Robert Burton Assocs. v. Preston Trucking Co., 149 F.3d 218, 221 (3d Cir.1998) (citations omitted). Airgroup contends that, where the stolen items were to be added to the stock of the shipper, the owner could replenish the supply with replacement goods from the wholesale market or from its own stock. Yet Airgroup’s brief rests on the argument that Karan has failed to show that the stolen items would re-enter the stream of commerce in the United States. As Burton makes clear, it is Airgroup, not Karan, that bears the burden of proof on this issue. Airgroup claims that “it is highly unlikely that these [stolen] products will ever re-enter the domestic market.” (Defs.’ Opp.

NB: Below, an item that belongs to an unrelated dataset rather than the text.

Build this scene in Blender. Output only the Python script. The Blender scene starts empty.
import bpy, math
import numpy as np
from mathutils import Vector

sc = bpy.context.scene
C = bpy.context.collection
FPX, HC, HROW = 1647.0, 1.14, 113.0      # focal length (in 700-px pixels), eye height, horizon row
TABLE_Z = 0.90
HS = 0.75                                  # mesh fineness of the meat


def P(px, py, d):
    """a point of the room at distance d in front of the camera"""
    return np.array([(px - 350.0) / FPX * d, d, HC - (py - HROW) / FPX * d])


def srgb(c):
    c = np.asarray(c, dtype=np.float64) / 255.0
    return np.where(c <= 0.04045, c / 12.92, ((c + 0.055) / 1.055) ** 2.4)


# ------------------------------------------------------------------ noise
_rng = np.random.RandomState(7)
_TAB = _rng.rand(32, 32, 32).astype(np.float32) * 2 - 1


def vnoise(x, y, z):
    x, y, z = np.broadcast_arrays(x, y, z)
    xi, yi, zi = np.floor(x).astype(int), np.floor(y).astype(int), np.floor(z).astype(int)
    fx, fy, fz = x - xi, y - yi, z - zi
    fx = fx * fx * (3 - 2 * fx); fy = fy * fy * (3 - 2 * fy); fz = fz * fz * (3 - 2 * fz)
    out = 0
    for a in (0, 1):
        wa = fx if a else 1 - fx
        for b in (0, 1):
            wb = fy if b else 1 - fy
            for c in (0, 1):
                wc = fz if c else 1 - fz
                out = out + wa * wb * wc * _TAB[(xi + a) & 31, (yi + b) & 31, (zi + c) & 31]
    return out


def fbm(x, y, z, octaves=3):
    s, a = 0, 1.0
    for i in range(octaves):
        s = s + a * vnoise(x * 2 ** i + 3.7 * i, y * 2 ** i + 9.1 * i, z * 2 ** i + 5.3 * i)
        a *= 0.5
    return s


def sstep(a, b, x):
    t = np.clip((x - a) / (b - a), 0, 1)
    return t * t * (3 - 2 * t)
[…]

Br. 11.) The problem here is that Airgroup has offered no evidence to support this contention. There is nothing in the record from which any reasonable finder of fact could conclude that the theft of the goods did not cause Karan to lose sales. Airgroup has failed to meet its burden of proof that this Court should deviate from the market value rule. Karan’s damages shall be measured by the domestic market value of the stolen shipment.

 

*4 Karan’s motion for summary judgment is granted in its entirety, and Airgroup’s is denied.

 

For these reasons,

 

IT IS on this 22nd day of October, 2013

 

ORDERED that Airgroup’s motion for partial summary judgment (Docket Entry No. 59) is DENIED; and it is further

 

ORDERED that Karan’s motion for summary judgment (Docket Entry No. 63) is GRANTED.